Unashamed Writing

Authentic writing from the gut - the studio of a self-taught writer

Alice LaPlante – don’t use a “writerly” voice

the making of a story alice laplanteI’m reading The Making of a Story by Alice LaPlante. It’s a good book that covers the basics of creative writing. Here is one of the passages that caught my attention. It talks about the importance of finding your real, unique voice. About the importance of avoiding the “writerly voice”.

This is how Alice LaPlante puts it:

Something happens sometimes when we sit down to write. We want what we write to be Important, we want it to Matter, and so we can get pompous. We can sound like we’re making proclamations instead of observations. Or, we can try too hard to make the language sound sophisticated that it comes off flowery and overwrought. I’ve often scrawled on students’ early papers: “This feels too ‘written.’”

– Alice LaPlante, The Making of a Story

To support her point, Alice gives us a short passage from a letter Anton Chekhov wrote to the novelist Maxim Gorki, as an example of what not to do. Here it is:

It is intelligible when I write, “The man sat down on the grass”; it is intelligible because it is clear and does not impede the reader’s attention. Conversely, I will be unintelligible and tax the reader’s brain if I write: “The tall, narrow-chested man of average build, who had a short, red beard, sat down on the green grass, already trampled by passerby; sat down noiselessly, timidly, and fearfully glancing around him.” One’s brain cannot grasp this at once, yet fiction must be grasped at once, on the spot.

– Anton Chekhov to Maxim Gorki

It made me think of a similar piece of advice which came from Stephen King. It went something like this: kill your darlings! Now, don’t worry. This bit of brilliant advice from the master of horror is way less sinister than it first sounds. I’ll try to explain it in another post.

For now, I’ll just say something about Chekhov and his man sitting on the grass. I agree 100% that giving us all that information about how the man looks and the different ways he sits on the grass only slows the story down. But, for myself, I would have went something like this:

“The man sat down on the grass. He shot fearful glances around him.”
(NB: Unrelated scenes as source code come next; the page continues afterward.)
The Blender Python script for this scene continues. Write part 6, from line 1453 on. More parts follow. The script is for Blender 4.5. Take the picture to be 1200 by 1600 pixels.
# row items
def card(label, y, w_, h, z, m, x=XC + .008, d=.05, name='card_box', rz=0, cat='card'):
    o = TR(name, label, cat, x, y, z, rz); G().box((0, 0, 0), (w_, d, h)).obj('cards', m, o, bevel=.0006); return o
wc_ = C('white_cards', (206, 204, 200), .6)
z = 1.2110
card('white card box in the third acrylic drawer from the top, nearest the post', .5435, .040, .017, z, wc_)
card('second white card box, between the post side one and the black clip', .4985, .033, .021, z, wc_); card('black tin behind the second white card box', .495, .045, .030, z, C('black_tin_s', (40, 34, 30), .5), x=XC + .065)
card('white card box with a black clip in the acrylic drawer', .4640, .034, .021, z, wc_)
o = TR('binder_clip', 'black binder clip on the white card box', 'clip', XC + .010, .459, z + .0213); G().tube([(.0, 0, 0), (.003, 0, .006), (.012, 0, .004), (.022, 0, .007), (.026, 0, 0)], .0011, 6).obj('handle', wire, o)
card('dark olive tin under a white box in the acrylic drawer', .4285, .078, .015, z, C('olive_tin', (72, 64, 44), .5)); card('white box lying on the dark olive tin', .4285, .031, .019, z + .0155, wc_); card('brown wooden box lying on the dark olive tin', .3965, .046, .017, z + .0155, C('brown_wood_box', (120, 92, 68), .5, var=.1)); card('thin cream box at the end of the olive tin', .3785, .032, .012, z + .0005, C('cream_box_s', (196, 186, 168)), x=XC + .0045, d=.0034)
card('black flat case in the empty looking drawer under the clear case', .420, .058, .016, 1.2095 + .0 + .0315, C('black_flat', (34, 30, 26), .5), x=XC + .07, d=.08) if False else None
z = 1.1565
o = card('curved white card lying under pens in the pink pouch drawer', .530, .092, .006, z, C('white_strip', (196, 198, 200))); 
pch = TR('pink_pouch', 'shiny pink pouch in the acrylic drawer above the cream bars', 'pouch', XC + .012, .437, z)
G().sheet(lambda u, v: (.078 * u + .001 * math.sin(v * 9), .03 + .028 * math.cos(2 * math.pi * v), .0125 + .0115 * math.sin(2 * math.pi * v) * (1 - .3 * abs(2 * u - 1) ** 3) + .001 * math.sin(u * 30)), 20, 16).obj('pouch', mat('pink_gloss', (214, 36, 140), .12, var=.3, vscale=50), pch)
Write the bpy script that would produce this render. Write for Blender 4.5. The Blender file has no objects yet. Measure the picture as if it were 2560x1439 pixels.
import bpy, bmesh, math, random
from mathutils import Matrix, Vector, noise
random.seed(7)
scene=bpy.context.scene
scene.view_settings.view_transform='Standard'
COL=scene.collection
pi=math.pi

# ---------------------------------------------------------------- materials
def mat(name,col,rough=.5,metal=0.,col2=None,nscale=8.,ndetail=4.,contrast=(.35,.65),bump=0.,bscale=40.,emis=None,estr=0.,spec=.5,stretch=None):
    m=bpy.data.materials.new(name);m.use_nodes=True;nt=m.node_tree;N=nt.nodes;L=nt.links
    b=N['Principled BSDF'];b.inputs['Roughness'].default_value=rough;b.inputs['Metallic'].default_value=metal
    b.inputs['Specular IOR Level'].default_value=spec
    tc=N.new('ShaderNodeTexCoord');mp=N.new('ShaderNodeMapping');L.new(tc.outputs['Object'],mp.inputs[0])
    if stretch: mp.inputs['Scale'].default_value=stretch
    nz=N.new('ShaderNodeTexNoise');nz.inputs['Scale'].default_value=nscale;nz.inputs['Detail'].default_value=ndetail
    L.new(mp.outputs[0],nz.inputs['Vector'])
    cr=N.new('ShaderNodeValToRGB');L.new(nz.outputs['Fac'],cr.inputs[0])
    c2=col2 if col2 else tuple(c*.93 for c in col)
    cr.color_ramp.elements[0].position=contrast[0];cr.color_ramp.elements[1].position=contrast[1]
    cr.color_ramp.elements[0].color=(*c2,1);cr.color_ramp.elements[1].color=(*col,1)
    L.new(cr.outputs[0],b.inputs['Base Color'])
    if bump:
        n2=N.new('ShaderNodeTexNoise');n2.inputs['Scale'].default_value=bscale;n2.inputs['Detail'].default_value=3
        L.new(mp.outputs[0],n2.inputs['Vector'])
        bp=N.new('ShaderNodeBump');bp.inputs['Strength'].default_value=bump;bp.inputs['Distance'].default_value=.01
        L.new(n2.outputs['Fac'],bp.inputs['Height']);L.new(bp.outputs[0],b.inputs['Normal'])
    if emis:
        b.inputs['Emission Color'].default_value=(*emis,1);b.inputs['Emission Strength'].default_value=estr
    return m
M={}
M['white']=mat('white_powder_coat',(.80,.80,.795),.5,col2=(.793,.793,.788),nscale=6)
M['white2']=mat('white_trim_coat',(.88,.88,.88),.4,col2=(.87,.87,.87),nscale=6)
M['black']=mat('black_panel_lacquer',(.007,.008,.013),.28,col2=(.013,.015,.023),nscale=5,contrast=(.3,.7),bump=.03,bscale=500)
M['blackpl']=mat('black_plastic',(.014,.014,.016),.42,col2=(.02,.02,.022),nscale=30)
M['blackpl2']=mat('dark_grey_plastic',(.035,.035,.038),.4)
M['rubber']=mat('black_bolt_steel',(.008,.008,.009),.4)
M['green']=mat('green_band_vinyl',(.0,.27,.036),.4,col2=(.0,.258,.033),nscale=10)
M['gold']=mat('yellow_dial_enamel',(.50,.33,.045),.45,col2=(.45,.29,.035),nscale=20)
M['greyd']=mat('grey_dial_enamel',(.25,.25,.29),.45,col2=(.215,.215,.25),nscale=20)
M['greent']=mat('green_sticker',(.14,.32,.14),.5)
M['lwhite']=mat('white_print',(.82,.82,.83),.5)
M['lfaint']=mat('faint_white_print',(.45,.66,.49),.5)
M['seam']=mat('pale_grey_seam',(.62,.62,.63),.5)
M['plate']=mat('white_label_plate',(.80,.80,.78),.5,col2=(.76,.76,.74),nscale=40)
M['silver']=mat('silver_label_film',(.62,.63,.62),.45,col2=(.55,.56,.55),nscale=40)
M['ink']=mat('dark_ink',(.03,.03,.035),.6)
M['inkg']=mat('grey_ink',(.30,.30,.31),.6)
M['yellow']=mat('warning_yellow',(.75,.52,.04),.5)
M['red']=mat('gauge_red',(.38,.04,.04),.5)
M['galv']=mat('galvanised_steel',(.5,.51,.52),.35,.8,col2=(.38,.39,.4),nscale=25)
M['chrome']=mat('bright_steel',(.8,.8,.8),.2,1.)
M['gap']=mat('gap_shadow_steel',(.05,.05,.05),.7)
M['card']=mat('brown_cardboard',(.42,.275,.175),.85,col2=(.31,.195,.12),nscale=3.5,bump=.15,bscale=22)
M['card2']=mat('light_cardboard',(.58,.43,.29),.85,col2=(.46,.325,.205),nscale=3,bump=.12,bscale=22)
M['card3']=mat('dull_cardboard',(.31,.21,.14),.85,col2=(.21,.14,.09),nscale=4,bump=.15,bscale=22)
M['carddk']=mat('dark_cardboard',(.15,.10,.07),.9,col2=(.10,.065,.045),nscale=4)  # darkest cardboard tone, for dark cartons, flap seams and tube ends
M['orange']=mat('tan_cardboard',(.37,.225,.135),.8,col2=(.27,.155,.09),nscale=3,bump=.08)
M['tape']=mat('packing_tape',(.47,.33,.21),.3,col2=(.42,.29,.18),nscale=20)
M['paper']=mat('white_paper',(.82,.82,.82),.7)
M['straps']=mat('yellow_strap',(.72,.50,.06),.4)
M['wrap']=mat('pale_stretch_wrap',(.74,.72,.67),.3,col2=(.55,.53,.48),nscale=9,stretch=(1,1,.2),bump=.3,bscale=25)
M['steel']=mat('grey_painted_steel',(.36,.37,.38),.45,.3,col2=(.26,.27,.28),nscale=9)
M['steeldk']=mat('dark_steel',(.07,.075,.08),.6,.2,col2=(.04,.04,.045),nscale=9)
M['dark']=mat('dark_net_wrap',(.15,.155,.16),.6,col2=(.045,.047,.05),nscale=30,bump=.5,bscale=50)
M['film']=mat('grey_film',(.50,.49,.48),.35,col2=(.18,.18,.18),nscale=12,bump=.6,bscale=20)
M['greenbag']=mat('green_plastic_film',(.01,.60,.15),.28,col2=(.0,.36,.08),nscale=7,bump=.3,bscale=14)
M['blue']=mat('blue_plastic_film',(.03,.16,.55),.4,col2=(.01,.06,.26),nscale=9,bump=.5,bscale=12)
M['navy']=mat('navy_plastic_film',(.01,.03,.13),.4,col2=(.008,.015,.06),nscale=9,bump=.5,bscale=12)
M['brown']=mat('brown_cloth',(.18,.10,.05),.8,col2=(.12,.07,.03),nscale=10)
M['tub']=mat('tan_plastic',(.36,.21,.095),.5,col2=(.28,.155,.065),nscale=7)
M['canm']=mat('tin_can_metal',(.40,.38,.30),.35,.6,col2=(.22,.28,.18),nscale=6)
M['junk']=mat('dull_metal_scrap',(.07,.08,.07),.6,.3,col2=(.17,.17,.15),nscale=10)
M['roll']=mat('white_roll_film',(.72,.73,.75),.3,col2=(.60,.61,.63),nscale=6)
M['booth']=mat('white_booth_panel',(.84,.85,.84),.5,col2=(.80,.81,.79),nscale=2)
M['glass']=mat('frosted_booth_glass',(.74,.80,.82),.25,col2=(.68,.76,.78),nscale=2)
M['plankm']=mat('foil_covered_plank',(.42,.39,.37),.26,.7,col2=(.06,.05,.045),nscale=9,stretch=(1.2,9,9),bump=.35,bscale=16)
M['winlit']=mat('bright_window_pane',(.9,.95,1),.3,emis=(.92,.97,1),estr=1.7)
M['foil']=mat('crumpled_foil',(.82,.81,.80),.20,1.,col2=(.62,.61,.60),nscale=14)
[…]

For some reason, that information seems important to me. There is a big difference between a man who sits down without a care in the world, and one who can’t enjoy this brief moment of rest because he is scared of something (or someone).

Anyway, what I wanted to do with this post is to show that, any advice, no matter where comes from or how good it sounds, has to be changed to suit our voices and our styles. “The man sat down on the grass” might have been enough for Chekhov. Me? I felt the need to give a little more information than that.

I’m still very glad I read Chekhov’s advice. I learned something from it even if I had to change it a bit.

*****

P.S. It’s time for me to approach this “self-taught writer” journey in a more organized way. I’ll spend more time learning the basics of creative fiction before tackling “complex story-telling”. I have plenty of ideas in my head, but I struggle with putting them down on paper. I figure my vocabulary, grammar, and narrative skills need a good workout.

That’s why I started reading books like The Making of a Story.